Wednesday, April 26, 2006

Kehinde Wiley

Artists Kehinde Wiley is featured this week in yet another excellent issue of New York magazine, whose focus is the Brooklyn design scene. I don't claim to know a whole lot about the art world, but I still feel like an idiot for having never heard of Wiley prior to yesterday.

Doing a little Internet digging, I discovered that for one of his series, he picked his subjects off the streets of Harlem, where, at the time, he was doing an artist residency. I love how in a recent interview on the Harlem-inspired images, Wiley talks about how 125th has "this runway element to it," but what I really think is neat is how, in a nod to his subjects artistry, he includes them in the creative process. Read the interview excerpt below to find out how he does that.

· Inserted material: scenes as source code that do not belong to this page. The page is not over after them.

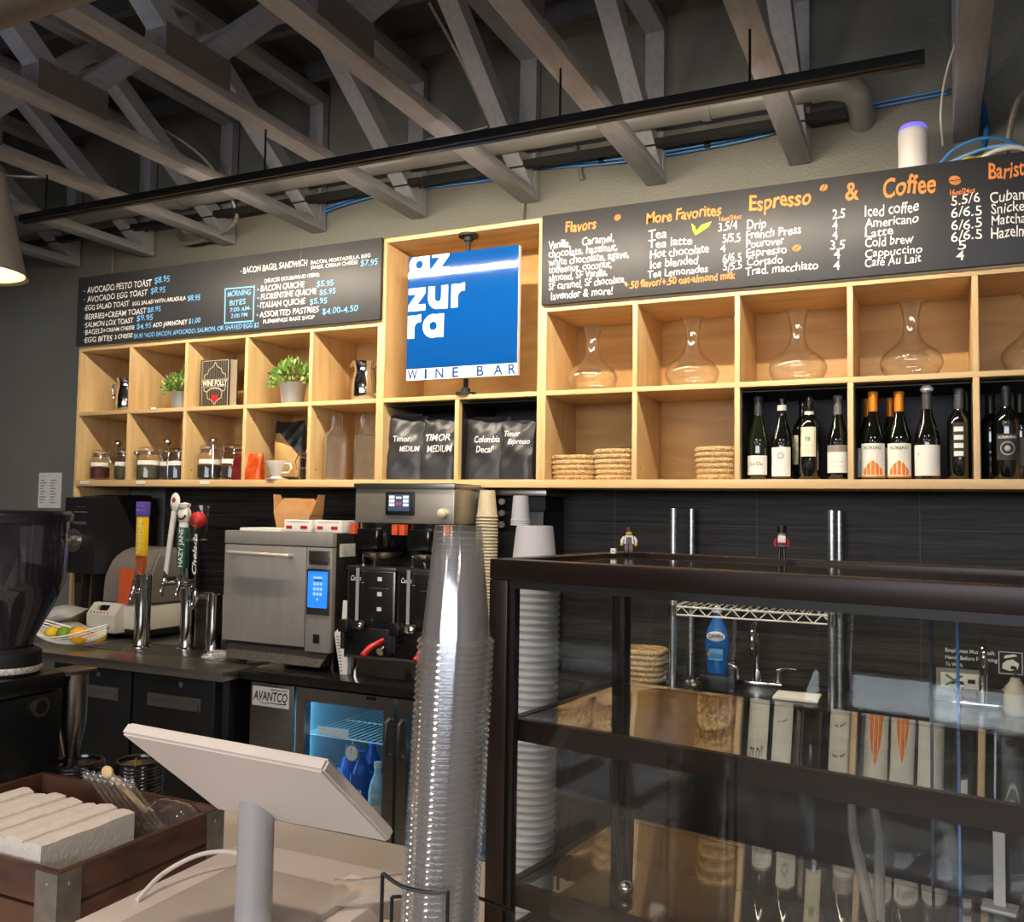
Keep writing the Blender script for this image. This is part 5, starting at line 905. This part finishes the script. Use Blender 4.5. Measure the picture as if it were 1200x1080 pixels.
for z in (.3725, .112):
    g = G(); ny = 14; R = []                                        # the sheet sags slightly between its front and rear trims
    for j in range(ny+1):
        v = j/ny; y = .04+(CD-.075)*v; zz = z+.0015-.0042*(1-(2*v-.85)**2)*.5+.004*v
        R.append([(q, y, zz), (CW-q, y, zz), (CW-q, y, zz+.006), (q, y, zz+.006)])
    s = g.rings(R).done('shelf', GLASS('shelf_glass', (.93, .94, .93), .09), t, ang=60); s['label'] = 'glass shelf with dark edge trim'
    G().box(q, CW-q, .026, .040, z-.026, z+.008).done('shelf_front_trim', M_FR, s); G().box(q, CW-q, CD-.040, CD-.034, z-.008, z+.008).done('shelf_rear_trim', M_FR, s); G().box(q*.6, q, .03, CD-.03, z-.01, z+.008).done('shelf_side_trim', M_FR, s)
for x in (.05, CW-.05):
    for y in (.05, CD-.05): G().cyl((x, y, KZ-CASEZ), (x, y, 0), .016, n=16).done('leveling_foot', M_BLK, t)
# things in and on the case
def tongs(name, label, mat, p, q_, spread, wd):
    p, q_ = Vector(p), Vector(q_); d = (q_-p).normalized(); s = d.cross(Vector((0, 0, 1))).normalized(); t = thing(name, label, 'tongs', p)
    for k in (-1, 1):
        pts = [s*k*.004, s*k*spread*.55+d*(q_-p).length*.35, s*k*spread+d*(q_-p).length*.75, s*k*spread*.9+d*(q_-p).length]
        G().tube(pts, [wd*.7, wd, wd*.9, wd*.8], 8).done('arm', mat, t)
    G().sph((0, 0, 0), wd*1.5, 10).done('hinge', M_CHR, t)
tongs('serving_tongs', 'black serving tongs leaning against the rear pane of the lower case shelf', M_BLK, (3.8024, -2.0668, CASEZ+.13), (3.6895, -1.7468, CASEZ+.228), .016, .008)
tongs('serving_tongs', 'clear plastic tongs lying toward the rear pane on the lower case shelf', P('frosted_tongs', '#a39c95', .25, noise=.1), (4.1648, -2.0386, CASEZ+.13), (4.1318, -1.8033, CASEZ+.228), .02, .0085)
t = thing('sign_holder', 'small clear acrylic card holder at the right of the lower case shelf', 'holder', (4.3295, -1.8598, CASEZ+.121), -.17); G().box(-.008, .008, -.002, .002, .004, .12).done('upright', P('clear_acrylic', '#c9c2ba', .15, noise=.03), t); G().box(-.024, .024, -.02, .02, 0, .006, .002).done('foot', MC['clear_acrylic'], t)
t = thing('toy_figure', 'small toy figure with dark hair, white sleeves and brown apron on the case top', 'figure', (3.7055, -1.7581, CASEZ+CH), .25)
M_YEL = P('toy_yellow', '#e3b336', .35, noise=.03); M_TBR = P('toy_brown', '#4a2622', .35, noise=.05)
for s in (-1, 1): G().box(s*.0045-.004, s*.0045+.004, -.006, .004, 0, .018, .001).done('leg', M_TBR, t); a = G().tube([(s*.009, 0, .031), (s*.0135, -.001, .025), (s*.0135, -.005, .018)], [.0032, .003, .0028], 8).done('arm', M_WHT, t); G().sph((s*.0135, -.007, .0165), .0034, 8).done('hand', M_YEL, a)
G().prism([(-.0095, .018), (-.0075, .034), (.0075, .034), (.0095, .018)], -.005, .005).done('torso', M_WHT, t); G().prism([(-.006, .018), (-.005, .031), (.005, .031), (.006, .018)], -.0056, -.005).done('apron', M_TBR, t)
hd = G().lathe([(0, .034), (.0056, .035), (.0062, .037), (.0062, .043), (.005, .0448), (0, .045)], n=18).done('head', M_YEL, t); G().lathe([(.0066, .041), (.007, .045), (.006, .049), (0, .0505)], (0, .0008, 0), n=16).jitter(.0006, 6).done('hair', P('toy_hair', '#2b1d17', .4, noise=.1), hd); G().sph((-.0022, -.0061, .0405), .0008, 6).sph((.0022, -.0061, .0405), .0008, 6).box(-.002, .002, -.0066, -.006, .0372, .0378).done('face', M_INK, hd)
t = thing('nutcracker', 'tiny nutcracker figure in a top hat standing on the case top', 'figure', (4.0001, -1.8033, CASEZ+CH), .15)
for s in (-1, 1): G().cyl((s*.0048, 0, 0), (s*.0035, 0, .022), .003, .0028, n=10).done('leg', M_BLK, t); G().tube([(s*.009, 0, .036), (s*.0115, -.001, .030), (s*.010, -.002, .023)], .0022, 8).done('arm', M_RED, t)
G().box(-.0075, .0075, -.0045, .0045, .021, .027, .001).done('belt', M_BLK, t); G().box(-.0075, .0075, -.0045, .0045, .027, .039, .001).done('coat', M_RED, t)
h_ = G().cyl((0, 0, .039), (0, 0, .047), .0062, n=16).done('head', P('toy_skin', '#d6a184', .4, noise=.03), t); G().box(-.0065, .0065, -.0075, -.004, .030, .042, .001).done('beard', M_WHT, h_); G().cyl((0, 0, .0465), (0, 0, .048), .0098, n=18).cyl((0, 0, .048), (0, 0, .060), .0078, .0085, n=18).done('hat', M_BLK, h_); G().cyl((-.002, -.0065, .0445), (-.002, -.006, .0445), .0008, n=6).cyl((.002, -.0065, .0445), (.002, -.006, .0445), .0008, n=6).done('eyes', M_INK, h_)
t = thing('white_cube', 'tiny white cube beside the toy figure on the case top', 'cube', (3.6895, -1.8033, CASEZ+CH)); G().box(-.005, .005, -.005, .005, 0, .010, .001).done('cube_body', M_WHT, t); G().cyl((0, -.0053, .005), (0, -.005, .005), .0015, n=8).done('pip', M_INK, t)
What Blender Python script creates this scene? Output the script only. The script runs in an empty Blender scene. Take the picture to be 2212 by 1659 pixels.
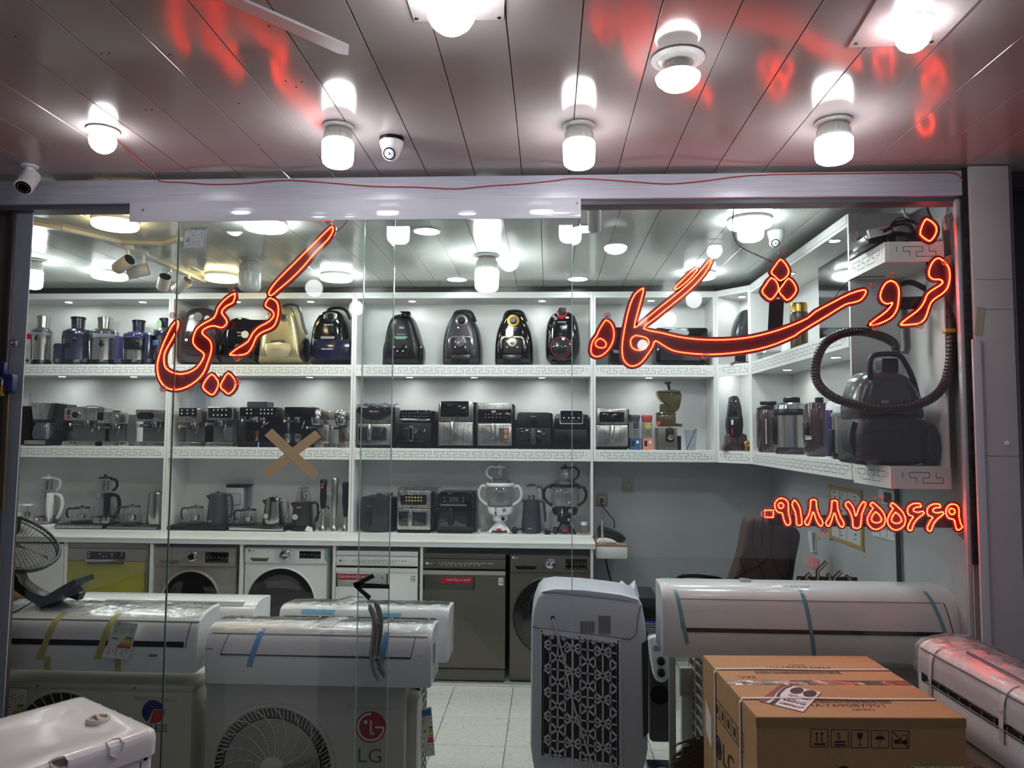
import bpy, bmesh, math, random
from mathutils import Vector, Matrix
random.seed(7)
PI = math.pi
S = bpy.context.scene
COL = S.collection

# ---------------------------------------------------------------- camera
FPX = 1600.0
CZ = 1.82
YAW, PITCH, ROLL = math.radians(2.8), math.radians(3.665), math.radians(0.33)
RM = Matrix.Rotation(YAW, 3, 'Z') @ Matrix.Rotation(PI / 2 + PITCH, 3, 'X') @ Matrix.Rotation(ROLL, 3, 'Z')
cam = bpy.data.cameras.new('camera')
cam.sensor_width = 36.0
cam.lens = 36.0 * FPX / 2212.0
cam.clip_start = 0.05
camo = bpy.data.objects.new('camera', cam)
camo.matrix_world = Matrix.Translation((0, 0, CZ)) @ RM.to_4x4()
COL.objects.link(camo)
S.camera = camo

# ---------------------------------------------------------------- world, exposure
W = bpy.data.worlds.new('world')
S.world = W
W.use_nodes = True
W.node_tree.nodes['Background'].inputs[0].default_value = (0.80, 0.82, 1.0, 1)
W.node_tree.nodes['Background'].inputs[1].default_value = 0.115
S.view_settings.view_transform = 'Standard'
S.view_settings.look = 'None'
S.view_settings.gamma = 1.0
S.view_settings.use_curve_mapping = False
S.view_settings.exposure = 1.15
S.cycles.max_bounces = 8
S.cycles.diffuse_bounces = 3
S.cycles.glossy_bounces = 4
S.cycles.transparent_max_bounces = 14
S.cycles.caustics_reflective = False
S.cycles.caustics_refractive = False
S.cycles.sample_clamp_indirect = 3.0

BULB, BULBI, DISC, WARM, SPOT, BEAD = 15.0, 36.0, 29.0, 13.0, 60.0, 15.0
# further rows of bulbs under the arcade ceiling, out of the frame (their mirror images show in the glass)
for x_, y_, w_ in ((1.07, -0.05, .8), (1.08, -2.0, .8), (-1.57, 0.6, .8), (-1.65, 1.45, .8), (1.10, 0.9, .8)):
    l_ = bpy.data.lights.new('bulb_light', 'POINT'); l_.energy = w_; l_.shadow_soft_size = 0.06; l_.color = (0.97, 0.98, 1.0)
    lo = bpy.data.objects.new('bulb_light', l_); lo.location = (x_, y_, CZ + 1.14 - 0.14); COL.objects.link(lo)

# ---------------------------------------------------------------- projection helpers
def ray(px, py):
    return RM @ Vector(((px - 1106) / FPX, -(py - 829.5) / FPX, -1.0))
def atY(px, py, Y):
    d = ray(px, py); t = Y / d.y
    return Vector((d.x * t, Y, CZ + d.z * t))
def atX(px, py, X):
    d = ray(px, py); t = X / d.x
    return Vector((X, d.y * t, CZ + d.z * t))
def atZ(px, py, Z):
    d = ray(px, py); t = (Z - CZ) / d.z
    return Vector((d.x * t, d.y * t, Z))

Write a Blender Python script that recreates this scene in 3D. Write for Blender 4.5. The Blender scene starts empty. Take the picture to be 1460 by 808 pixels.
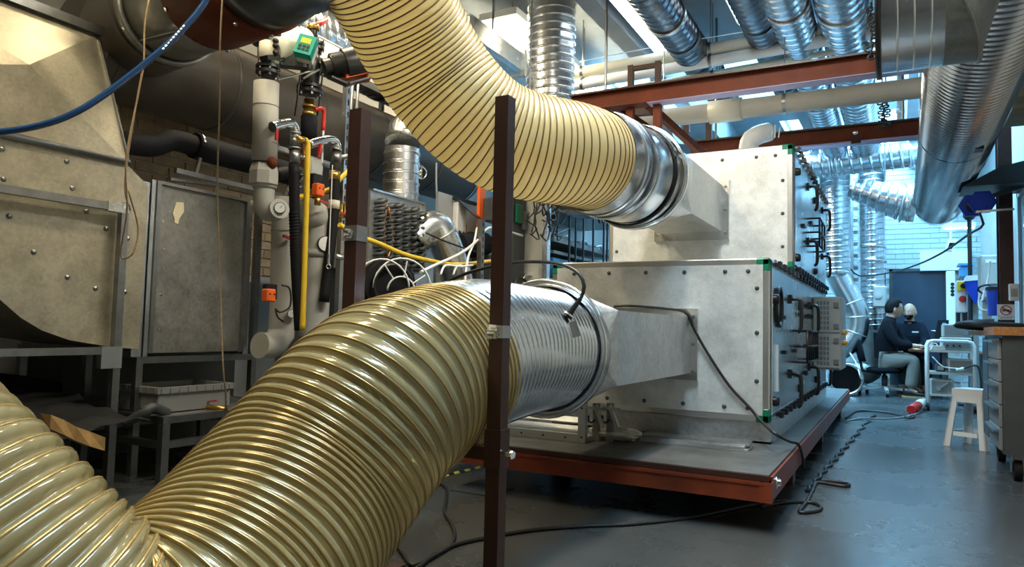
import bpy, bmesh, math, random
import numpy as np
from mathutils import Vector, Matrix
random.seed(7)
C = bpy.context.scene.collection
SC = bpy.context.scene
PI = math.pi
# ------------------------------------------------------------------ camera
F = 1017.22
YAW, PITCH, ROLL = math.radians(28.4221), math.radians(3.4577), math.radians(1.3965)
CAM = np.array([0.0, 0.0, 0.9])
def cam_axes():
    f = np.array([-math.sin(YAW)*math.cos(PITCH), math.cos(YAW)*math.cos(PITCH), math.sin(PITCH)])
    r = np.cross(f, [0, 0, 1]); r /= np.linalg.norm(r); u = np.cross(r, f)
    return r*math.cos(ROLL)+u*math.sin(ROLL), -r*math.sin(ROLL)+u*math.cos(ROLL), -f
RX, RY, RZ = cam_axes()
cd = bpy.data.cameras.new('camera'); co = bpy.data.objects.new('camera', cd); C.objects.link(co)
cd.sensor_width = 36; cd.lens = 36*F/1460; cd.clip_start = 0.02; cd.clip_end = 200
co.matrix_world = Matrix(((RX[0], RY[0], RZ[0], CAM[0]), (RX[1], RY[1], RZ[1], CAM[1]), (RX[2], RY[2], RZ[2], CAM[2]), (0, 0, 0, 1)))
SC.camera = co
SC.view_settings.view_transform = 'Standard'; SC.view_settings.look = 'None'
SC.view_settings.gamma = 1; SC.view_settings.use_curve_mapping = False
SC.view_settings.exposure = 0.0
# ------------------------------------------------------------------ sky and daylight through the roof lights
w = bpy.data.worlds.new('sky'); SC.world = w; w.use_nodes = True
bg = w.node_tree.nodes['Background']; bg.inputs[0].default_value = (0.42, 0.72, 1.0, 1); bg.inputs[1].default_value = 3.0
def area(name, loc, sx, sy, power, col, rot=(0, 0, 0)):
    l = bpy.data.lights.new(name, 'AREA'); l.shape = 'RECTANGLE'; l.size = sx; l.size_y = sy; l.energy = power; l.color = col
    o = bpy.data.objects.new(name, l); C.objects.link(o); o.location = loc; o.rotation_euler = rot
    return o
CEIL = 4.2
DAY = (0.30, 0.68, 0.98)
SKY_X = [(-3.55, -2.65), (-2.2, -1.3), (-0.85, 0.05), (0.4, 1.1)]
SKY_Y = [(8.3, 11.2)]
for i, (xa, xb) in enumerate(SKY_X):
    area('roof_light', ((xa+xb)/2, 9.75, 4.75), xb-xa, 2.9, 760, DAY)
area('roof_light', (-0.4, 1.9, 4.75), 0.9, 2.2, 260, (.72, .90, 1.0))
area('roof_light', (-0.62, 12.5, 4.75), 1.9, 1.7, 1150, DAY)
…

"New York is more pedestrian, and there was a vibrancy there that I found really interesting. The idea of walking down 125th Street has this runway element to it; there's a sort of pomp that surrounds it. So initially I would just approach complete strangers and ask if I could paint their portrait.

I look for people who possess a certain type of power in the streets. You always look for that alpha male or alpha female character. But in the end it's about chemistry, and there's this agreement that gets entered into: How do you want to be shown? How do you want to appear to the world in perpetuity? Then that introduces questions concerning style of dress. People come in with their best on, but it's all a type of absolute fakery, this sort of constant construction upon construction. The whole thing is one big fabricated moment, but I guess that's the nature of painting itself.

So what was then just an attempt to paint a portrait of a casual stranger began a conversation with those people who were being selected. We would be in the Studio Museum, going through my books, and we'd talk about art history. Eventually I found it interesting to make paintings that they were interested in, and to go so far as to allow them to choose the subject matter."